Finding a home for experimental data in terrestrial biosphere models: An empiricist’s perspective

Abstract:

Terrestrial biosphere models are necessary to project the integrated effects of processes and feedbacks on the climate system in 100 years. A tension exists between the representation of ecosystem processes in terrestrial biosphere models, which must be necessarily coarse, and the overwhelming complexity of processes that empiricists observe in the natural world. Working together, modelers and empiricists can diffuse this tension by targeting the experiments and observations needed to resolve model uncertainty. I have learned a few lessons in the recent realm of model-experiment interaction ‘Mod-Ex’: (1) Complaining about ‘bad’ or unrealistic representation of processes in models is unhelpful. Modelers are already in a position where they need to have expertise in any number of disciplines; no one person can be an expert in all. Instead, we (empirical scientists) need to proactively provide the information needed for model parameters and processes. This may require a global database. (2) Model needs are nearly always broader than narrow empirical questions. What ecologists might think of as ‘the boring background information’—meteorology, soil processes, site history—are all necessary to put important ecological processes in a modeling context. (3) Data collected to inform the model is more meaningful if it considers the way that models necessarily function (e.g., reaching an equilibrium state before projection into the future can begin).
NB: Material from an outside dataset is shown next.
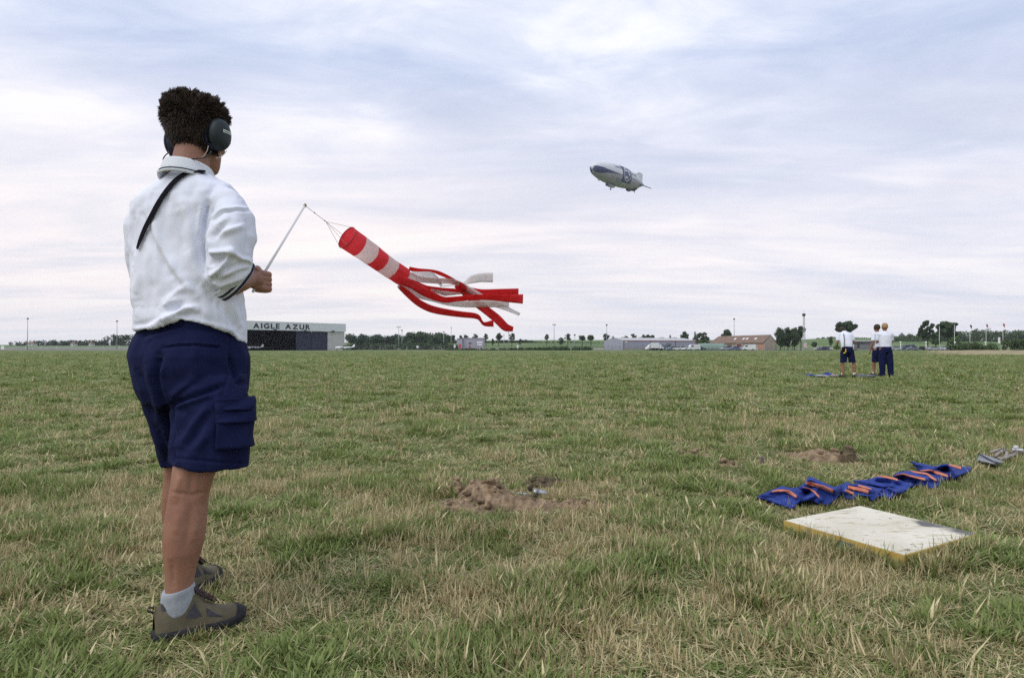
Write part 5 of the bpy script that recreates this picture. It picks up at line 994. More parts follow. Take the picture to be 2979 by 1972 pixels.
# tousled locks standing out of the crop
nk = 95; qk = r.random(nk)*2*np.pi; zk = .055+.073*r.random(nk)**.8; zk[:22] = .03+.05*r.random(22); rk = headpt(zk, qk, .012); ok_ = headpt(zk, qk, .05)-rk; ok_ /= np.linalg.norm(ok_, axis=1)[:, None]
dk = ok_*.35+up_*(.5+1.0*sstep(.05, .12, zk))[:, None]+hf*.05+.30*r.normal(size=(nk, 3)); dk /= np.linalg.norm(dk, axis=1)[:, None]; Lk = .013+.024*r.random(nk)*sstep(.05, .12, zk); SV = []; SF = []; c0 = 0
for i in range(nk):
    tipk = rk[i]+dk[i]*Lk[i]+hf*.006
    for j in range(34):
        s_ = rk[i]+.008*r.normal(size=3); t_ = tipk+.0032*r.normal(size=3)-dk[i]*(.010*r.random()); m2 = (s_+t_)/2+ok_[i]*.004; sd2 = np.cross(t_-s_, [.3, 1, .2]); sd2 = sd2/np.linalg.norm(sd2)*.0011
        SV += [s_-sd2, s_+sd2, m2+sd2*.8, m2-sd2*.8, t_-sd2*.15, t_+sd2*.15]; SF += [(c0, c0+1, c0+2, c0+3), (c0+3, c0+2, c0+5, c0+4)]; c0 += 6
part('hair_locks', np.array(SV), np.array(SF), HAIR, hair, kind='stuff')
# --- ear defenders ---
CUP = mat('dark_green_grey_cup', (.012, .019, .024), (.018, .027, .032), 6, .5, spec=.3); PAD = mat('navy_cushion', (.012, .016, .05), (.018, .024, .065), 10, .6); TAG = mat('paper_tag', (.45, .52, .46), (.55, .6, .55), 20, .7)
ed = thing('ear_defenders', 'dark ear defenders with a pale label worn by the man with the windsock', 'ear defenders', tuple(HC))
CR = W(642, 397.5, 2.385)
def shell(c, out, tab, m, name, par=ed, tall=1.28):
    fw_ = np.cross(out, up_); fw_ /= np.linalg.norm(fw_); u2 = np.cross(fw_, out); rings = []
    for o_, r_ in tab:
        q = np.arange(28)/28*2*np.pi; rings.append(c+out*o_+r_*(np.cos(q)[:, None]*fw_+tall*np.sin(q)[:, None]*u2))
    v, f = loft(rings); return part(name, v, f, m, par, True)
for sg in (1, -1):
    out = hl*sg; c0 = hp(.002, sg*.078, -.003) if sg > 0 else hp(-.012, sg*.074, -.012)
    shell(c0, out, [(-.006, .036), (.0, .041), (.016, .041), (.02, .036)], PAD, 'cushion'); cu = shell(c0, out, [(.018, .043), (.022, .045), (.034, .0445), (.046, .040), (.054, .032), (.058, .018), (.059, .003)] if sg > 0 else [(.016, .042), (.02, .043), (.026, .041), (.031, .032), (.033, .016), (.034, .003)], CUP, 'ear_cup')
    if sg > 0:
        fw_ = np.cross(out, up_); fw_ /= np.linalg.norm(fw_); fw_ = fw_ if fw_@hf > 0 else -fw_
        A_, B_ = np.meshgrid(np.linspace(-1, 1, 8), np.linspace(-1, 1, 4), indexing='ij'); ca = .008+.020*A_; cb_ = .008+.0055*B_; rr = np.hypot(ca, cb_/1.28); o_ = np.interp(rr, [.003, .018, .032, .040, .0445], [.059, .058, .054, .046, .034])+.001
        P = c0+out*o_[..., None]+fw_*ca[..., None]+up_*cb_[..., None]; v, f = grid(P); part('label', v, f, TAG, cu); P2 = c0+out*(o_+.0012)[..., None]+fw_*(ca*.8)[..., None]+up_*(.008+.0022*B_)[..., None]
        v, f = scrawl(9, 3); v[:, 0] = (v[:, 0]-v[:, 0].min())/np.ptp(v[:, 0]); v[:, 1] /= v[:, 1].max(); ca = -.008+v[:, 0]*.03; cb_ = .0055+v[:, 1]*.0055; rr = np.hypot(ca, cb_/1.28); o_ = np.interp(rr, [.003, .018, .032, .040, .0445], [.059, .058, .054, .046, .034])+.0022
        part('lettering', c0+out*o_[:, None]+fw_*ca[:, None]+up_*cb_[:, None], f, LET, cu)
        m_ = MB(); m_.tube([c0+out*.03+up_*.03-fw_*.035, c0+out*.02+up_*-.0-fw_*.052, c0+out*.02-up_*.04-fw_*.035], .004, 8); m_.build('yoke', BLK, ed, True)
WIRE = mat('dark_cable', (.02, .018, .02), (.03, .028, .03), 10, .6)
m_ = MB(); Yc = 2.30; pts = [W(492, 444, 2.42), W(484, 449, 2.41), W(474, 461, 2.40), W(475, 474, 2.39), W(486, 480, 2.385), (W(496, 472, 2.375)), W(512, 467, 2.345), W(545, 464, 2.33), W(580, 461, 2.33), W(600, 458, 2.335), W(611, 450, 2.34), W(614, 440, 2.35)]
def smooth(P, n=60):
    P = np.array(P); s = np.linspace(0, len(P)-1, n); Q = np.stack([np.interp(s, range(len(P)), P[:, j]) for j in range(3)], -1)
    for _ in range(6): Q[1:-1] = (Q[:-2]+Q[1:-1]*2+Q[2:])/4
    return Q
m_.tube(smooth(pts), .0022, 8); m_.build('cable', WIRE, ed, True); m_ = MB(); m_.tube(smooth([W(490, 440, 2.42), W(498, 460, 2.39), W(505, 475, 2.38), W(508, 482, 2.38)], 20), .0028, 8); m_.build('cable', WIRE, ed, True)
m_ = MB(); m_.tube(smooth([W(606, 425, 2.34), W(603, 440, 2.335), W(592, 456, 2.33), W(585, 459, 2.33)], 20), .0012, 6); m_.tube(smooth([W(628, 460, 2.34), W(640, 459, 2.35), W(652, 450, 2.37), W(660, 438, 2.38)], 20), .0012, 6); m_.build('thin_wire', mat('pale_wire', (.4, .36, .3), (.45, .4, .34), 5, .5), ed, True)
sg_ = thing('sunglasses', 'dark sunglasses on the man, just showing beyond the ear cup', 'sunglasses', tuple(hp(.1, 0, .02)))
FR = mat('glasses_black', (.012, .012, .014), (.02, .02, .022), 4, .25, spec=.5)
for s in (-1, 1):
    P = np.array([[hp(.108-.35*(abs(l_)-.02)**1.0*.6, s*abs(l_), u_) for l_ in np.linspace(.006, .062, 9)] for u_ in np.linspace(.036, -.004, 6)]); v, f = slab(P, .002); part('lens', v, f, FR, sg_, True)
    m_ = MB(); m_.tube([hp(.088, s*.064, .024), hp(.05, s*.077, .024), hp(.0, s*.083, .02)], .003, 6); m_.build('temple', FR, sg_, True)
# ---------------- windsock on a stick ----------------
RD = mat('red_nylon', (.76, .05, .065), (.84, .07, .085), 30, .6, bump=.3, bscale=200, trans=.5, spec=.3); WN = mat('white_nylon', (.84, .81, .80), (.88, .86, .85), 40, .6, bump=.3, bscale=200, trans=.72, spec=.3)
wsock = thing('windsock', 'red and white striped hand windsock with long streamers on a white stick', 'windsock', tuple(S0))
m_ = MB(); lo = S0-sdv*.10; m_.tube([lo, S1], [.0050, .0042], 12); m_.build('stick', mat('white_stick', (.70, .70, .70), (.76, .76, .76), 8, .4), wsock, True)
m_ = MB(); m_.tube([S1-sdv*.004, S1+sdv*.006], .0058, 8); m_.build('stick_cap', mat('brass_swivel', (.3, .25, .12), (.4, .34, .18), 20, .4, .7), wsock, True)
Yo = 2.93; OC = W(1008, 690.5, Yo); EC = W(1173, 806, 3.16); AX = (EC-OC)/np.linalg.norm(EC-OC); rS = 34.5/F*Yo
e1s = W(1027, 662, Yo)-W(988.5, 718, Yo); e1s = e1s-(e1s@AX)*AX; e1s /= np.linalg.norm(e1s); e2s = np.cross(AX, e1s); LS = np.linalg.norm(EC-OC)
def sock_pt(t, q, off=0): r_ = rS*(1-.17*t)+off+.0035*(fbm(np.sin(q)*2+5, t*7, 3)-.5)+.002*np.sin(q*9+t*5)*t**2; return OC+AX*(t*LS)[..., None]+(r_+.0025*np.sin(q*3+t*7)*t)[..., None]*(np.cos(q)[..., None]*e1s+np.sin(q)[..., None]*e2s)
bands = [0, .235, .455, .63, .815, 1.0]; 
bw = [0, .20, .42, .60, .79, 1.0]
for i in range(5):
    T_, Q_ = np.meshgrid(np.linspace(bw[i], bw[i+1]+(.004 if i < 4 else 0), 8), np.linspace(0, 2*np.pi, 49), indexing='ij'); v, f = grid(sock_pt(T_, Q_, .0004*(i % 2))); part('band', v, f, (RD, WN)[i % 2], wsock, True, 'red nylon band' if i % 2 == 0 else 'white nylon band')
m_ = MB(); q = np.linspace(0, 2*np.pi, 41); m_.tube(sock_pt(np.zeros(41)+.006, q, -.0005), .0024, 6); m_.build('hoop', mat('hoop_red', (.3, .02, .03), (.4, .03, .04), 4, .5), wsock, True)
BR = W(948, 645, 2.86); m_ = MB(); m_.tube([S1, BR], .0011, 6)
for q_ in (.05, 2.1, 3.6, 4.7): m_.tube([BR, sock_pt(np.array(.006), np.array(q_))], .0008, 5)
m_.build('bridle', mat('cord', (.3, .27, .2), (.36, .32, .25), 20, .8), wsock); 
for t in (0.05, .45, .95): m_ = MB(); c = S1*(1-t)+BR*t; m_.tube([c-(BR-S1)*.03, c, c+(BR-S1)*.03], [.001, .003, .001], 8); m_.build('swivel', DARK, wsock, True)
c4 = lambda L: [(740+x/2.889, 560+y/2.889) for x, y in L]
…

For example, the SPRUCE experiment was designed as a regression design, rather than an ANOVA design, to allow for models to predict response thresholds, rather than the experiment providing a ‘yes’ or ‘no’ answer. (4) Empiricists have an important role to play in guiding and provide constraints on scaling their small-scale measurements to the temporal and spatial scales needed for large-scale global models. This interaction will be facilitated by a move to trait-based modeling, which seeks to capture the variation within a system rather than mean responses, and allows the development of predictive trade-offs between certain traits, and relationships between traits and environment.